子どものための「ピアノ奏法」
もうひとつのコラム、
『ピアノは生きている~「響きを聴くレッスン」のために』
に、ピアノの音の鳴るしくみを書きました。
このようなしくみのピアノで、いい音を出し美しく弾くためには、
身体で感じる感覚が、とても大事です。
どんな姿勢・構え・手のフォームで、指の下ろし方で、
打鍵すると、どんな音が出るか、
感じていくこと。
余分な力がたくさん入って、筋肉の緊張が強いと
それが、感じられないのです。
指を動かすことにばかり意識がいくと、そうなりやすいです。
そして、ピアノ演奏は、日常生活での動きにはない、
とても複雑な高度な動きなので、
だからこそ、練習によって癖がつきやすいのです。
(年齢の低いときからたくさん練習してきた子や、難しい曲が弾ける大人でも、癖を取るのが難しかったりします。

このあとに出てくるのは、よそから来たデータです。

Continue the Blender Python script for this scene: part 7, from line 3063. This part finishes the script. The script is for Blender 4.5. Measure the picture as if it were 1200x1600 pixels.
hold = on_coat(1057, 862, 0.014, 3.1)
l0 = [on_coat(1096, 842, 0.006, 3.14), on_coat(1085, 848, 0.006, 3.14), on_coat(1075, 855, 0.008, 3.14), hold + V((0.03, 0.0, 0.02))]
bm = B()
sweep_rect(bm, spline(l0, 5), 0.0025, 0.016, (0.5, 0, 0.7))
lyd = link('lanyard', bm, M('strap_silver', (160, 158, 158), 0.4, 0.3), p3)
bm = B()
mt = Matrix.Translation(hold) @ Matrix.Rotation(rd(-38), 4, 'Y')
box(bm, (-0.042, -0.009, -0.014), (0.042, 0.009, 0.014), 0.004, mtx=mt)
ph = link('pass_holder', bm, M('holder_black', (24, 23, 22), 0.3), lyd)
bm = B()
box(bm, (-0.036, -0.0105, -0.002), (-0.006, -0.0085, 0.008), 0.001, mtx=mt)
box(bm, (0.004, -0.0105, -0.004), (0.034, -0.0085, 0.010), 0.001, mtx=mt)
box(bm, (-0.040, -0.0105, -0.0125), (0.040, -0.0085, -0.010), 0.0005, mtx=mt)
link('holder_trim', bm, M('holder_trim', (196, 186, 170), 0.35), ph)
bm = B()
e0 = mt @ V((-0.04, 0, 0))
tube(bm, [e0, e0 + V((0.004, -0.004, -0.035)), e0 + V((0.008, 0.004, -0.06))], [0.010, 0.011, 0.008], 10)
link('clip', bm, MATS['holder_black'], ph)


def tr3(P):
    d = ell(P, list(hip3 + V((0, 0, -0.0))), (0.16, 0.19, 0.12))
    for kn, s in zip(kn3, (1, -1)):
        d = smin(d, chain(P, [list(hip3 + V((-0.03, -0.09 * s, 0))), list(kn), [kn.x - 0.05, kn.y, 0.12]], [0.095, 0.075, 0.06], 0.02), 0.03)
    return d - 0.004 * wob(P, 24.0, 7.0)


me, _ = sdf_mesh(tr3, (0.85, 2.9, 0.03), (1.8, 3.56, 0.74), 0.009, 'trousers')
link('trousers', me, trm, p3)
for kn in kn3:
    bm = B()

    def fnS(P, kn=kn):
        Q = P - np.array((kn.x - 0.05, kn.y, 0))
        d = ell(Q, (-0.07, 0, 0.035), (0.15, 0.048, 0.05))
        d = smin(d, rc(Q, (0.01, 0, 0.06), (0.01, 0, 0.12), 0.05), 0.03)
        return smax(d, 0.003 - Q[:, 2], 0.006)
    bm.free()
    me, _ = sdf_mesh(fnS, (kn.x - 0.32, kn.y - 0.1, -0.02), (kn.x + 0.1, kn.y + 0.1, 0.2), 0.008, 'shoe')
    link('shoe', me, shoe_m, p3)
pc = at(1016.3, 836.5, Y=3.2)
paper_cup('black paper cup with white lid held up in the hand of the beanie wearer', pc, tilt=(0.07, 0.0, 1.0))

また、最初に習った時に、手をまるくと習って指先を丸め込んで弾いていたり、指を振り上げたり、鍵盤に打ち込んで弾くような癖がついていると、直すのには根気が必要です。)
よいフォームは、
鍵盤に触れる指先の部分(爪の近くではない。もう少し指のハラに近い、ちょうどよいタッチポイント)に、
腕の重さを乗せて支えることから始まります。
小さい年齢の子は、この「支える」が難しいのです。
それがないまま、どんどん弾くと、
どうしても、指を振り上げて弾く弾きかたが癖になってしまいます。
筋肉の話ですが、
前腕(ひじから先)には、「伸筋」と「屈筋」があります。
鍵盤に手を置いたとき、上になるのが伸筋です。
屈筋は、反対側にあり、腕を曲げたときに縮みます。
指を振り上げて弾くと、この上側にある伸筋が、緊張してしまいます。
これが悪い癖の始まりです。
小さい子のレッスンで、最初の弾きかたを伝えるのは、
とても繊細です。
ちょっとした声掛けで、小さい子は、すぐに変化があります。
全部の指を下に向けて…、手の平を感じて…
鍵盤に手の重さを乗せて…、ポーンと、下ろすだけ。
とても、きれいな音が出ます。
でも、すでに
幼稚園で弾いた鍵盤の弾きかたや、普段からの遊び弾きで、癖がついてしまっていると、
また癖が出たりします。
根気よく、よい弾きかたが身につくまで、
難易度を先にすすめないで、ゆっくりじっくり。
けれど、音楽そのものが楽しく、味わえるように。
そのために、いろいろな工夫をしています。
習って何年かした子は、
レッスンで日々伝えているので、年数が経つごとに、
弾きかたのアドバイスがよくわかるようになります。
そして、どんどん「音楽でのコミュニケーション」が、レッスンでできるようになってきます。
「弾いて楽しい」は、
身体にとって「気持ちいい」(無理がない)、ということとも、一致していると思います。